• **What is being asked**: Every entry below must be repeated exactly; skip the pictures.

• **Data rows**:
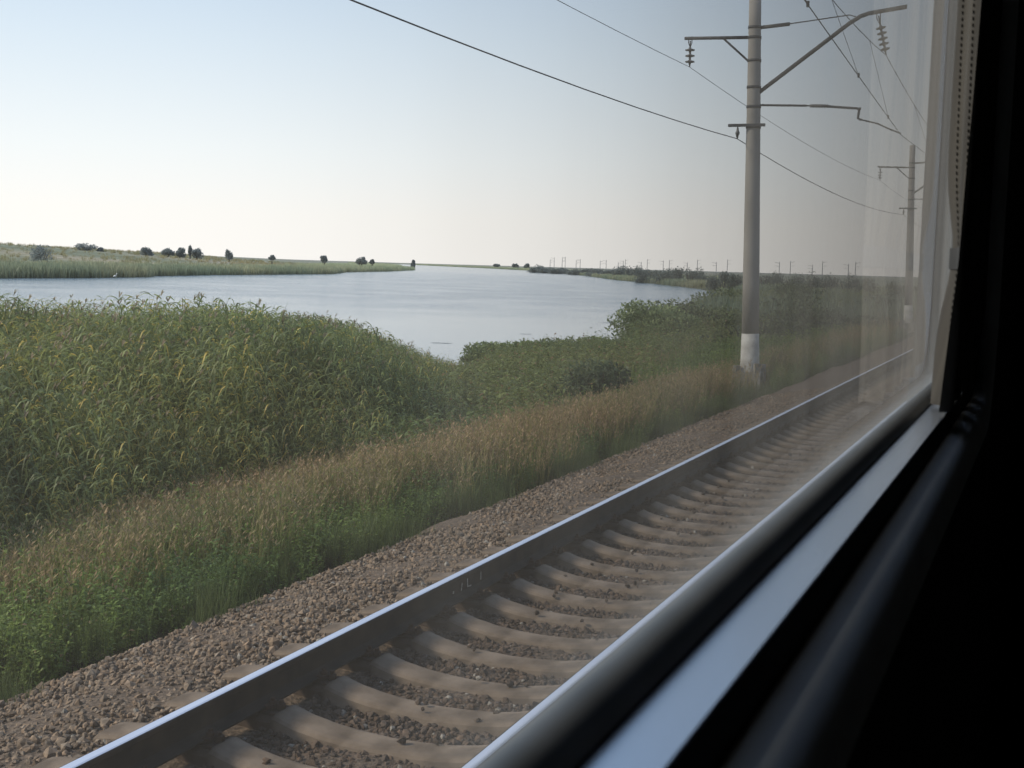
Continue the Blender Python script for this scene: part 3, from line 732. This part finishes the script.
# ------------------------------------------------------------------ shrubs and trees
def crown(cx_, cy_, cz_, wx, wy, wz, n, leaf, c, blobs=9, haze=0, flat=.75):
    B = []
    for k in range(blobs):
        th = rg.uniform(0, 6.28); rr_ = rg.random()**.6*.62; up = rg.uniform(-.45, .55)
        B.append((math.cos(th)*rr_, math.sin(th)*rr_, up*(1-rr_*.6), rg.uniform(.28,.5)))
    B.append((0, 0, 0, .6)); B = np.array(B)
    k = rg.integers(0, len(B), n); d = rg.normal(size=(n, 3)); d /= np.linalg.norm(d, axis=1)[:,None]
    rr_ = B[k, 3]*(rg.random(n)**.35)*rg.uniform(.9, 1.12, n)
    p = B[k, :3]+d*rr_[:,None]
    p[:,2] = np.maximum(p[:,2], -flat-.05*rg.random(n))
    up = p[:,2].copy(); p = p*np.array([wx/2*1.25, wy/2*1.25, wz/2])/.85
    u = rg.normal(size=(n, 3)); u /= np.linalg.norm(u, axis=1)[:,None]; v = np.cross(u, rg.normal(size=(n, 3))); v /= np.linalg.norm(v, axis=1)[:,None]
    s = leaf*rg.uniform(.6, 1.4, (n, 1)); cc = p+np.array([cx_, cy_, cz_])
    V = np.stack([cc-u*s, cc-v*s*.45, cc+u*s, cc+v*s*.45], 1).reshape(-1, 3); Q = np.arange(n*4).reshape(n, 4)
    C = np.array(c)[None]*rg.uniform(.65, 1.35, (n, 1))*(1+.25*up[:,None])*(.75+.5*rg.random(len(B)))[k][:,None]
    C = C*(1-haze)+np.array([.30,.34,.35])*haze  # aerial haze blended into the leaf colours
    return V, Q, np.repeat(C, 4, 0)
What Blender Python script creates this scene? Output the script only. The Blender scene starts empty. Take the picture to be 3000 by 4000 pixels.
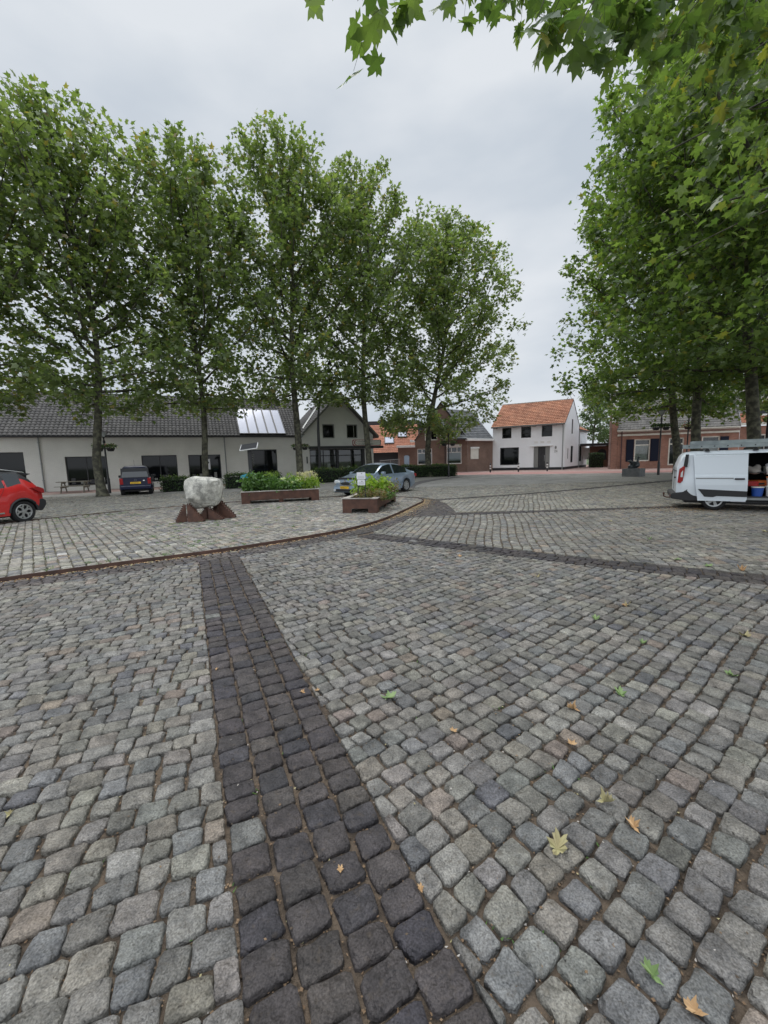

• **Response**:
Continue the Blender Python script for this scene: part 3, from line 732. This part finishes the script.
# ------------------------------------------------------------------ shrubs and trees
def crown(cx_, cy_, cz_, wx, wy, wz, n, leaf, c, blobs=9, haze=0, flat=.75):
    B = []
    for k in range(blobs):
        th = rg.uniform(0, 6.28); rr_ = rg.random()**.6*.62; up = rg.uniform(-.45, .55)
        B.append((math.cos(th)*rr_, math.sin(th)*rr_, up*(1-rr_*.6), rg.uniform(.28,.5)))
    B.append((0, 0, 0, .6)); B = np.array(B)
    k = rg.integers(0, len(B), n); d = rg.normal(size=(n, 3)); d /= np.linalg.norm(d, axis=1)[:,None]
    rr_ = B[k, 3]*(rg.random(n)**.35)*rg.uniform(.9, 1.12, n)
    p = B[k, :3]+d*rr_[:,None]
    p[:,2] = np.maximum(p[:,2], -flat-.05*rg.random(n))
    up = p[:,2].copy(); p = p*np.array([wx/2*1.25, wy/2*1.25, wz/2])/.85
    u = rg.normal(size=(n, 3)); u /= np.linalg.norm(u, axis=1)[:,None]; v = np.cross(u, rg.normal(size=(n, 3))); v /= np.linalg.norm(v, axis=1)[:,None]
    s = leaf*rg.uniform(.6, 1.4, (n, 1)); cc = p+np.array([cx_, cy_, cz_])
    V = np.stack([cc-u*s, cc-v*s*.45, cc+u*s, cc+v*s*.45], 1).reshape(-1, 3); Q = np.arange(n*4).reshape(n, 4)
    C = np.array(c)[None]*rg.uniform(.65, 1.35, (n, 1))*(1+.25*up[:,None])*(.75+.5*rg.random(len(B)))[k][:,None]
    C = C*(1-haze)+np.array([.30,.34,.35])*haze  # aerial haze blended into the leaf colours
    return V, Q, np.repeat(C, 4, 0)
What Blender Python script creates this scene? Output the script only. The Blender scene starts empty. Take the picture to be 3000 by 4000 pixels.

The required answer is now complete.